The counts are quite close. But this is not very practical:

  • 5 runs are seldom observed in cricket matches.
  • 0, 1 and 2 are much more common than 3, 4 and 6.

We can give our preferences using a weights keyword-argument:

import random
# choices is distributed over multiple lines
# this is done to improve readability
runs = random.choices([0, 1, 2, 3, 4, 5, 6], 
                      weights = [30, 30, 20, 5, 10, 0, 5], 
                      k = 120)
for run in [0, 1, 2, 3, 4, 5, 6]:
    print('{} appears {} times'.format(run, runs.count(run)))
print(f'Total number of runs scored = {sum(runs)}')
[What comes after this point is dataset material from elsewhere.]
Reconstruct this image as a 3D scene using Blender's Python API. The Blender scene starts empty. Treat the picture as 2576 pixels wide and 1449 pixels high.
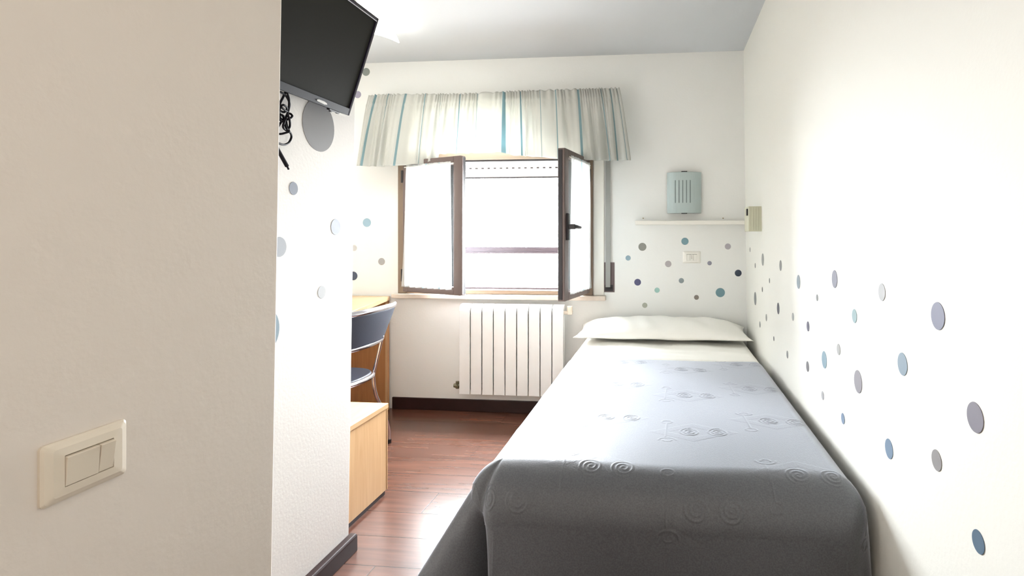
import bpy, bmesh, math, random
import numpy as np
from mathutils import Vector, Matrix
random.seed(7); rng = np.random.default_rng(7)
C = bpy.context.scene.collection
S = bpy.context.scene
PI = math.pi

# ------------------------------------------------------------------ camera, world, lights
F = 1400.0; VPX = 1670.0; CX = 1525.0; HY = 592.0; EYE = 1.22      # focal length and vanishing data in a 2576 x 1449 frame
YAW = math.atan((VPX - CX) / F); ca, sa = math.cos(YAW), math.sin(YAW)
cam_d = bpy.data.cameras.new('camera'); cam = bpy.data.objects.new('camera', cam_d); C.objects.link(cam)
cam.location = (0, 0, EYE); cam.rotation_euler = (PI/2, 0, YAW)
cam_d.sensor_fit = 'HORIZONTAL'; cam_d.sensor_width = 36; cam_d.lens = F / 2576 * 36
cam_d.shift_x = (1288 - CX) / 2576; cam_d.shift_y = (HY - 724.5) / 2576
cam_d.clip_start = 0.02
S.camera = cam

w = bpy.data.worlds.new('daylight'); S.world = w; w.use_nodes = True
wn = w.node_tree; bg = wn.nodes['Background']; bg.inputs[1].default_value = 100.0
_g = wn.nodes.new('ShaderNodeTexCoord'); _s = wn.nodes.new('ShaderNodeSeparateXYZ'); _m = wn.nodes.new('ShaderNodeMapRange'); _r = wn.nodes.new('ShaderNodeValToRGB')
wn.links.new(_g.outputs['Generated'], _s.inputs[0]); wn.links.new(_s.outputs['Z'], _m.inputs['Value']); _m.inputs['From Min'].default_value = -1; _m.inputs['From Max'].default_value = 1
wn.links.new(_m.outputs[0], _r.inputs[0]); wn.links.new(_r.outputs[0], bg.inputs[0])
_r.color_ramp.elements[0].position = 0.40; _r.color_ramp.elements[0].color = (0.14, 0.14, 0.135, 1)      # ground
_r.color_ramp.elements[1].position = 0.50; _r.color_ramp.elements[1].color = (0.92, 0.965, 1.0, 1)       # overcast sky
S.view_settings.view_transform = 'Standard'; S.view_settings.look = 'None'
S.view_settings.gamma = 1; S.view_settings.use_curve_mapping = False
S.view_settings.exposure = 0.37

def area(name, loc, rot, sx, sy, power, col=(1, 1, 1), portal=False):
    d = bpy.data.lights.new(name, 'AREA'); d.shape = 'RECTANGLE'; d.size = sx; d.size_y = sy; d.energy = power; d.color = col
    if portal: d.cycles.is_portal = True
    o = bpy.data.objects.new(name, d); C.objects.link(o); o.location = loc; o.rotation_euler = rot
    return o
area('window_daylight_portal', (-1.14, 4.07, 1.36), (-PI/2, 0, 0), 1.30, 1.10, 1, portal=True)
hall = bpy.data.lights.new('hall_fill_light', 'POINT'); hall.energy = 7.4; hall.color = (1.0, 0.89, 0.78); hall.shadow_soft_size = 0.12  # fill light added behind the camera to brighten the entry wall
ho = bpy.data.objects.new('hall_fill_light', hall); C.objects.link(ho); ho.location = (0.0, -0.35, 2.22)

# ------------------------------------------------------------------ measuring helpers
YB = 3.75; XR = 0.55; XN = -0.81; XM = -1.21; ZC = 2.44; XL = -2.45
def onY(u, v, Y):
    k = (u - CX) / F; X = Y * (k*ca - sa) / (ca + k*sa); d = Y*ca - X*sa
    return Vector((X, Y, EYE - (v - HY) * d / F))
def onX(u, v, X):
    k = (u - CX) / F; Y = X * (ca + k*sa) / (k*ca - sa); d = Y*ca - X*sa
    return Vector((X, Y, EYE - (v - HY) * d / F))
def dep(p): return p[1]*ca - p[0]*sa

# ------------------------------------------------------------------ materials
def srgb(r, g, b):
    f = lambda c: (c/255/12.92) if c/255 <= 0.04045 else ((c/255+0.055)/1.055)**2.4
    return (f(r), f(g), f(b), 1)
MATS = {}
def mat(name, rgb, rough=0.6, metal=0.0, bump=0.0, bscale=200.0, var=0.0, **kw):
    if name in MATS: return MATS[name]
    m = bpy.data.materials.new(name); m.use_nodes = True; nt = m.node_tree; b = nt.nodes['Principled BSDF']
    col = srgb(*rgb); b.inputs['Base Color'].default_value = col
    b.inputs['Roughness'].default_value = rough; b.inputs['Metallic'].default_value = metal
    for k, v in kw.items():
        b.inputs[k.replace('_', ' ')].default_value = v
    if bump or var:
        tc = nt.nodes.new('ShaderNodeTexCoord'); n = nt.nodes.new('ShaderNodeTexNoise'); n.inputs['Scale'].default_value = bscale
        n.inputs['Detail'].default_value = 3; nt.links.new(tc.outputs['Object'], n.inputs['Vector'])
        if bump:
            bp = nt.nodes.new('ShaderNodeBump'); bp.inputs['Strength'].default_value = bump; bp.inputs['Distance'].default_value = 0.002
            nt.links.new(n.outputs['Fac'], bp.inputs['Height']); nt.links.new(bp.outputs['Normal'], b.inputs['Normal'])
        if var:
            r = nt.nodes.new('ShaderNodeValToRGB'); lo = [c*(1-var) for c in col[:3]]+[1]; hi = [min(1, c*(1+var)) for c in col[:3]]+[1]
            r.color_ramp.elements[0].position = 0.3; r.color_ramp.elements[1].position = 0.7
            r.color_ramp.elements[0].color = lo; r.color_ramp.elements[1].color = hi
            nt.links.new(n.outputs['Fac'], r.inputs[0]); nt.links.new(r.outputs[0], b.inputs['Base Color'])
    MATS[name] = m; return m

M_wall = mat('wall_plaster', (240, 236, 231), 0.75, bump=0.25, bscale=90)
M_back = mat('back_wall_plaster', (240, 241, 238), 0.75, bump=0.25, bscale=90)
M_side = mat('right_wall_plaster', (240, 240, 233), 0.7, bump=0.2, bscale=90)
M_entry = mat('entry_plaster', (230, 220, 210), 0.8, bump=0.3, bscale=60)
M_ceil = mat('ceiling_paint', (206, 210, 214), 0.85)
M_dark = mat('dark_skirting', (40, 20, 19), 0.45, var=0.2, bscale=12, Specular_IOR_Level=0.3)
M_marble = mat('sill_marble', (205, 192, 178), 0.25, var=0.08, bscale=14)
M_frame = mat('bronze_frame', (128, 110, 92), 0.45)
M_sash = mat('sash_dark_frame', (98, 84, 80), 0.45)
M_gasket = mat('black_gasket', (28, 24, 28), 0.5)
M_outer = mat('outer_aluminium', (84, 74, 82), 0.5)
M_white = mat('white_plastic', (238, 236, 228), 0.35)
M_ivory = mat('ivory_plastic', (228, 216, 198), 0.35)
M_grey = mat('grey_strap', (150, 150, 146), 0.8)
M_rad = mat('radiator_enamel', (238, 239, 238), 0.25)
M_chrome = mat('chrome', (214, 212, 220), 0.18, 1.0)
M_brass = mat('valve_metal', (140, 140, 120), 0.3, 0.9)
M_vinyl = mat('navy_vinyl', (34, 40, 54), 0.5, bump=0.3, bscale=300)
M_black = mat('black_plastic', (24, 22, 28), 0.35)
M_screen = mat('tv_screen', (38, 38, 34), 0.7, Specular_IOR_Level=0.1)
M_cable = mat('black_cable', (16, 13, 20), 0.7, Specular_IOR_Level=0.2)
M_fan = mat('pale_blue_plastic', (176, 190, 189), 0.4)
M_slot = mat('slot_dark', (96, 108, 108), 0.7)
M_beige = mat('beige_box', (206, 206, 184), 0.5)
M_mint = mat('sheet_cotton', (252, 251, 245), 0.85, bump=0.15, bscale=40)
M_matt = mat('mattress_cloth', (215, 210, 198), 0.9)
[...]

This gives the following output:

0 appears 32 times
1 appears 34 times
2 appears 32 times
3 appears 7 times
4 appears 12 times
5 appears 0 times
6 appears 3 times
Total number of runs scored = 185

We have used sum(runs) to get the sum of the elements in the list. sum is a built-in function. The way to understand the weights keyword-argument is using the following table:

Run Weight
0 30
1 30
2 20
3 5
4 10
5 0
6 5
Total 100

The weight is the importance given to a run. From the table given above, we see that 0 and 1 occur 30% of the times, 6 occurs 5% of the times and so on. choices function will keep this distribution in mind while picking up items from the input-list.

Let us now start analyzing this innings. We have already seen how to count the number of occurrences of singles, doubles, fours and sixes. What about the first occurrence of a six? In which ball was the first six scored?
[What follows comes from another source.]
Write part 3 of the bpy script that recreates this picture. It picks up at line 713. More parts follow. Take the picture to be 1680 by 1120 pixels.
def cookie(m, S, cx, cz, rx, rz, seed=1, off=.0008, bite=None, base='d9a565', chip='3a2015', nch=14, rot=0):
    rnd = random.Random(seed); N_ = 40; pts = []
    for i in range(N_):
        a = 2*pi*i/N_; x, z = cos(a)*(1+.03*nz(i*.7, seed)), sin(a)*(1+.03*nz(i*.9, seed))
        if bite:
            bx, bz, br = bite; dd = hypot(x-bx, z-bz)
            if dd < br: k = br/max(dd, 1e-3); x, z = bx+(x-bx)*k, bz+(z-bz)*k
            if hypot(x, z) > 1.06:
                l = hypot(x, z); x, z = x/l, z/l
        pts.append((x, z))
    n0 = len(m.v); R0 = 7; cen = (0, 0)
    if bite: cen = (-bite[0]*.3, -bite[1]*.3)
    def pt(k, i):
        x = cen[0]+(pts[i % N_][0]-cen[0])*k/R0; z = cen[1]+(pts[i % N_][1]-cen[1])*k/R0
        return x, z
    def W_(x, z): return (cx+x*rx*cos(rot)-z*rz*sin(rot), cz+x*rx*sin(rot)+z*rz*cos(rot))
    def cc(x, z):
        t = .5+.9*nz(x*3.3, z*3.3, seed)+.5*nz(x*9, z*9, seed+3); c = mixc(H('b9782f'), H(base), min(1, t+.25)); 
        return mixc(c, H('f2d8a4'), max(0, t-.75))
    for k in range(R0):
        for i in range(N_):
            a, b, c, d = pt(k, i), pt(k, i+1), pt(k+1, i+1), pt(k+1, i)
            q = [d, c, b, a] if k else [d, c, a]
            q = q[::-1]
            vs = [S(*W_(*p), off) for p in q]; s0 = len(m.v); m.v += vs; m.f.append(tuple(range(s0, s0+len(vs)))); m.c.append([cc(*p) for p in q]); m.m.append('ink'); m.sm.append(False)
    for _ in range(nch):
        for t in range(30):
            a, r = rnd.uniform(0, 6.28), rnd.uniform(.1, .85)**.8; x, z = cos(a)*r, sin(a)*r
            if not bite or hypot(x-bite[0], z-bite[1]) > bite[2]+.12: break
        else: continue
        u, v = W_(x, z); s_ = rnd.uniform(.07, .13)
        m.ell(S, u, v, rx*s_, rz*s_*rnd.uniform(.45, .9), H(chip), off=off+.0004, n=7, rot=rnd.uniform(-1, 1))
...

first_six_ball = runs.index(6) + 1
print(first_six_ball)

index is a method that accepts an element as input and returns the first occurrence of this element in the list. For example, runs.index(6) returns the first index where a six occurs in the list runs. Since the number of balls is one more than the index, 1 has been added. What happens if we pass an input that is not present in the list:

first_five_ball = runs.index(5)
print(first_five_ball)

In this case, 5 never occurs in the list. So this throws a ValueError with the following message: 5 is not in list. One must be careful while using the index method. We could have done this using another method:

for ball, run in enumerate(runs):
    if run == 6:
        print(f'The first six was hit at ball number {ball + 1}')
        break

The enumerate object can be very handy when we want to access both the element and its index while iterating through a list. The enumerate object yields pairs: (index, list[index]). In some sense, we have two loop variables: the first is the index of the element in the list while the second is the element itself. Coming back to cricket, what if we want to find the number of balls it took to score the last 50 runs in the innings? It would be easier to reverse the list and then iterate through it:

balls = 0
last_runs = 0
for run in reversed(runs):
    last_runs += run
    balls += 1
    if last_runs >= 50:
        print(f'It took {balls} balls to score the last 50 runs.')
        break

The reversed object helps us iterate through the list in the reversed order. Note that it doesn't make any changes to the original list. One final question: we wish to find if the batsmen have run three runs at any point in the match. We don't want to know at which point in the innings this has happened.

three_existence = 3 in runs
print(three_existence)

Recall that we used the in keyword to check for the presence of one string in another. Something similar is happening here. The code given above prints True if 3 is an element in runs and False otherwise.